◆ Instructions to follow ◆
Set down each line of the material that follows, exactly, with no pictures.

___

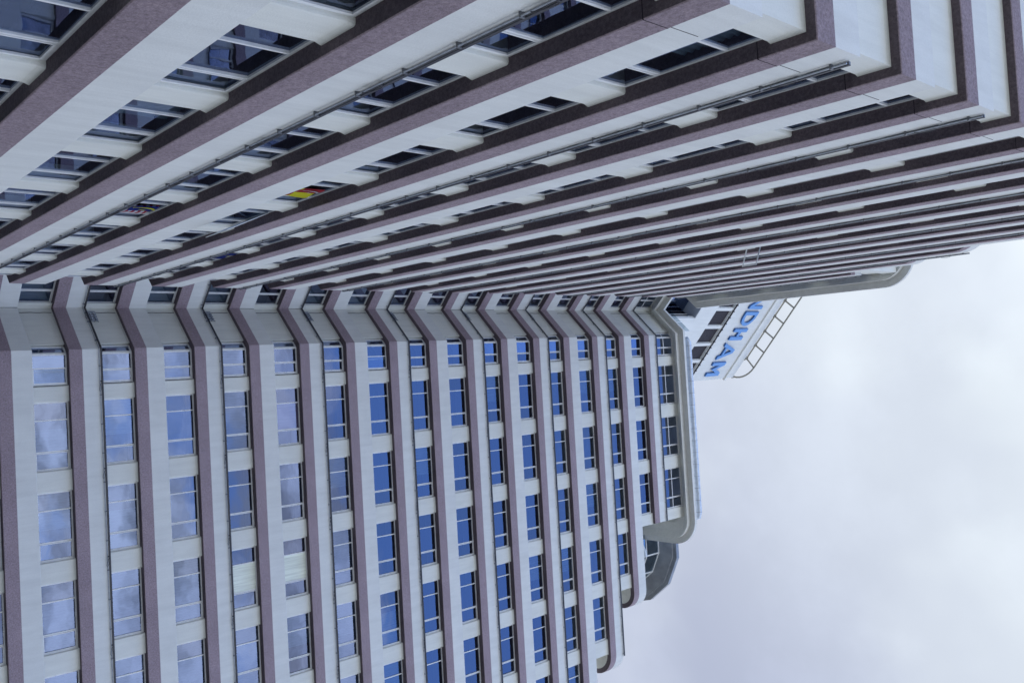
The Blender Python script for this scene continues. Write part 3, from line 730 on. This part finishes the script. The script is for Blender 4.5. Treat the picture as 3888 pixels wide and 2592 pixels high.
def rect(a, b, c, d): return ((a, c), (b, c), (b, d), (a, d))
q = []
for i in range(14): q.append((RED if i % 2 == 0 else WHT, rect(0, 1, i/14, (i+1)/14)))
q.append((BLU, rect(0, .60, 0, .5)))
def ring(cx, cy, r0, r1, a0, a1, col_, asp=2.0):
    r_ = []
    for i in range(12):
        a, b = R_(a0+(a1-a0)*i/12), R_(a0+(a1-a0)*(i+1)/12)
        th0 = (r1-r0)*math.sin(math.pi*i/12); th1 = (r1-r0)*math.sin(math.pi*(i+1)/12)
        r_.append((col_, tuple((cx+rr_*math.cos(t)/asp, cy+rr_*math.sin(t)) for rr_, t in ((r1, a), (r1, b), (r1-th1-.004, b), (r1-th0-.004, a)))))
    return r_
q += ring(.27, .24, .14, .23, 60, 300, YEL, 1.05)
for i in range(7):
    a = 2*math.pi*i/7; q.append((YEL, ((.36+.10*math.cos(a), .25+.10*math.sin(a)), (.36+.035*math.cos(a+.8), .25+.035*math.sin(a+.8)), (.36, .25), (.36+.035*math.cos(a-.8), .25+.035*math.sin(a-.8)))))
flag('flag', -1, 26.0, 1.36, 1.3, q, 'red and white striped flag with blue canton and yellow crescent, in the lower window', .28)
q2 = [(RED, rect(0, .5, 0, .5)), (YEL, rect(.5, 1, 0, .5)), (YEL, rect(0, .5, .5, 1)), (RED, rect(.5, 1, .5, 1))]
q2 += ring(.24, .24, .10, .17, 60, 300, WHT, 1.1)
for i in range(5):
    a = 2*math.pi*i/5; q2.append((WHT, ((.33+.07*math.cos(a), .24+.07*math.sin(a)), (.33+.025*math.cos(a+.9), .24+.025*math.sin(a+.9)), (.33, .24), (.33+.025*math.cos(a-.9), .24+.025*math.sin(a-.9)))))
flag('flag', 0, 21.98, 1.22, 1.3, q2, 'red and yellow flag with a white crescent hung in a window', .26)
q3 = [(BLU, rect(0, 1, 0, 1))] + ring(.4, .3, .12, .22, 60, 300, YEL)
flag('flag', 1, 34.2, 1.6, .95, q3, 'blue flag with yellow crescent, the smallest and highest of the window flags', .12)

___

◆ The solution ◆
The Blender Python script for this scene continues. Write part 3, from line 730 on. This part finishes the script. The script is for Blender 4.5. Treat the picture as 3888 pixels wide and 2592 pixels high.
def rect(a, b, c, d): return ((a, c), (b, c), (b, d), (a, d))
q = []
for i in range(14): q.append((RED if i % 2 == 0 else WHT, rect(0, 1, i/14, (i+1)/14)))
q.append((BLU, rect(0, .60, 0, .5)))
def ring(cx, cy, r0, r1, a0, a1, col_, asp=2.0):
    r_ = []
    for i in range(12):
        a, b = R_(a0+(a1-a0)*i/12), R_(a0+(a1-a0)*(i+1)/12)
        th0 = (r1-r0)*math.sin(math.pi*i/12); th1 = (r1-r0)*math.sin(math.pi*(i+1)/12)
        r_.append((col_, tuple((cx+rr_*math.cos(t)/asp, cy+rr_*math.sin(t)) for rr_, t in ((r1, a), (r1, b), (r1-th1-.004, b), (r1-th0-.004, a)))))
    return r_
q += ring(.27, .24, .14, .23, 60, 300, YEL, 1.05)
for i in range(7):
    a = 2*math.pi*i/7; q.append((YEL, ((.36+.10*math.cos(a), .25+.10*math.sin(a)), (.36+.035*math.cos(a+.8), .25+.035*math.sin(a+.8)), (.36, .25), (.36+.035*math.cos(a-.8), .25+.035*math.sin(a-.8)))))
flag('flag', -1, 26.0, 1.36, 1.3, q, 'red and white striped flag with blue canton and yellow crescent, in the lower window', .28)
q2 = [(RED, rect(0, .5, 0, .5)), (YEL, rect(.5, 1, 0, .5)), (YEL, rect(0, .5, .5, 1)), (RED, rect(.5, 1, .5, 1))]
q2 += ring(.24, .24, .10, .17, 60, 300, WHT, 1.1)
for i in range(5):
    a = 2*math.pi*i/5; q2.append((WHT, ((.33+.07*math.cos(a), .24+.07*math.sin(a)), (.33+.025*math.cos(a+.9), .24+.025*math.sin(a+.9)), (.33, .24), (.33+.025*math.cos(a-.9), .24+.025*math.sin(a-.9)))))
flag('flag', 0, 21.98, 1.22, 1.3, q2, 'red and yellow flag with a white crescent hung in a window', .26)
q3 = [(BLU, rect(0, 1, 0, 1))] + ring(.4, .3, .12, .22, 60, 300, YEL)
flag('flag', 1, 34.2, 1.6, .95, q3, 'blue flag with yellow crescent, the smallest and highest of the window flags', .12)